In an musical age in which louder is generally considered better, Mr. Jack Daniel`s Original Silver Cornet Band is something of an anachronism. Founder Dave Fulmer wouldn`t have it any other way.
”My rule of thumb is, when in doubt, play it medium, mezzo forte. People are so used to being blasted,” Fulmer said. ”Let`s let them lean forward in their seats a little to hear what`s going on.”
The band was created in 1972 when Fulmer came across a dusty old photo in Lynchburg, Tenn., while researching a commercial for the Jack Daniels distillery.
”It was just this beat-up old picture from about 1889 showing a bunch of unlikely dudes holding these brass instruments, standing in front of a saloon,” Fulmer said.
”So that day, after a long day of shooting, I showed the picture to the ad director and asked him, `What would you think of forming a band like this today?` ”

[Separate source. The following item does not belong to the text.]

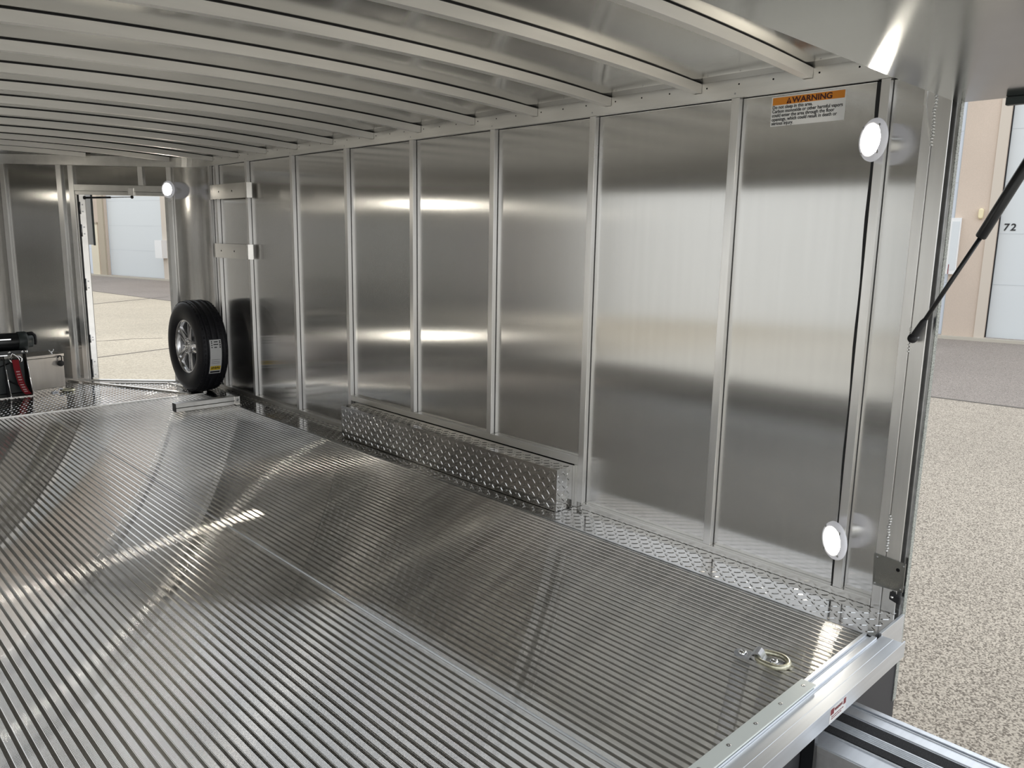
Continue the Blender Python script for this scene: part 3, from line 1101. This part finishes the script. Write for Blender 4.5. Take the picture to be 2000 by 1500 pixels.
# ================================================================= spare wheel
TC = Vector((-.172, 4.435, .3365)); TR = .3325; TW = .102
tw = empty('spare_tyre', (TC.x, TC.y, .003), 'black spare tyre on an alloy wheel standing in the far corner', 'tyre')
ax = Vector((-1, 0, 0))
q = MB()
prof = [(.190, .070), (.197, .086), (.215, .098), (.250, .104), (.285, .102), (.308, .094), (.322, .080), (.3285, .066), (.3295, .060), (.3255, .058), (.3255, .052), (.3305, .050),
        (.3315, .026), (.327, .024), (.327, .018), (.332, .016), (TR, 0)]
prof = prof + [(r, -h) for r, h in prof[::-1][1:]]
q.lathe(prof, TC, ax, 72)
for k in range(64):
    an = 2 * math.pi * k / 64
    for sgn in (1, -1):
        c = math.cos(an), math.sin(an)
        rad = Vector((0, c[0], c[1])); tg = Vector((0, -c[1], c[0]))
        q.obox(TC, ax, tg, rad, .064 * sgn, .082 * sgn, -.0085, .0085, .300, .3262 if k % 2 else .3250)
        q.obox(TC, ax, tg, rad, .030 * sgn, .050 * sgn, -.010, .010, .32, .3325)
q.build('tyre', 'tyre', tw)
# rim
q = MB()
q.lathe([(.190, .074), (.196, .080), (.194, .086), (.186, .084), (.178, .074), (.172, .050), (.168, .0), (.164, -.04), (.168, -.085)], TC, ax, 48)
q.build('rim', 'wheel', tw)
q = MB(); q.disc(TC + ax * -.03, ax, .166, 0, 40); q.build('rim_back', 'dgrey', tw)
q = MB()
q.lathe([(.066, .02), (.066, .060), (.058, .070), (.036, .074), (.034, .066), (.0, .066)], TC, ax, 36)
for k in range(5):
    an = 2 * math.pi * k / 5 + math.pi + .02
    q.lathe([(.009, .066), (.009, .080), (.006, .084), (0, .085)], TC + Vector((0, math.cos(an + .63) * .049, math.sin(an + .63) * .049)), ax, 10)
q.build('hub', 'wheel', tw)
for k in range(5):
    an = 2 * math.pi * k / 5 + math.pi + .02
    rad = Vector((0, math.cos(an), math.sin(an))); tg = Vector((0, -math.sin(an), math.cos(an)))
    q = MB()
    for sg in (1, -1):
        # each spoke splits into two ridges with a slot between
        P0 = lambda a, r, t: TC + ax * a + rad * r + tg * t
        w0, w1, g0, g1 = .030, .034, .003, .012
        q.hexa([P0(.045, .055, g0 * sg), P0(.045, .055, w0 * sg), P0(.052, .178, w1 * sg), P0(.052, .178, g1 * sg),
                P0(.070, .055, g0 * sg), P0(.064, .055, w0 * sg), P0(.074, .178, w1 * sg * .9), P0(.082, .178, g1 * sg)])
    q.build('spoke', 'wheel', tw, .003)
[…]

Two weeks later, Fulmer was given the go-ahead to revive the Silver Cornet Band. His first move was to hunt down old scores from the period, which he discovered were less than thrilling.
”They were simplistic, sentimental and frankly sounded like museum pieces,” he said. ”So I sent them to my friend Greig McRitchie,” a Los Angeles arranger whose credits include the movies ”Dances With Wolves” and
”The Hunt for Red October,” ”and he made the music sound much richer.”
Then a group of session players recorded eight old-time tunes, and the resulting album was advertised ”in very small type at the bottom of a Jack Daniels magazine ad,” Fulmer said.
The result was that ”22,000 people sent in for the record, and that scared us. That tweaked our imagination.”
The band became a full-time touring unit which, in the last 20 years, has recorded seven albums and performed at such venues as Lincoln Center and the White House. It was produced and managed by Jack Daniels until last summer, when the group went its own way.
Fulmer, 67, no longer performs with the band-he retired in 1985 and was replaced by trombonist/actor Irv Kane-but he still writes and directs the Silver Cornet show.
”What I always want to establish is what life must have been like during the period between 1880 and 1915 when there were something like 15,000 of these groups in small towns all over America,” Fulmer said.
”They were the primary source of entertainment in that post-Civil War period. People craved entertainment, but remember, there were no recordings, and no radio broadcasts, and it was pre-automobile, so folks would sit at home and make up their own band-some were really bad-and they`d play `Dixie` or
`Moore County Toodle-oo` for their Uncle Harry.”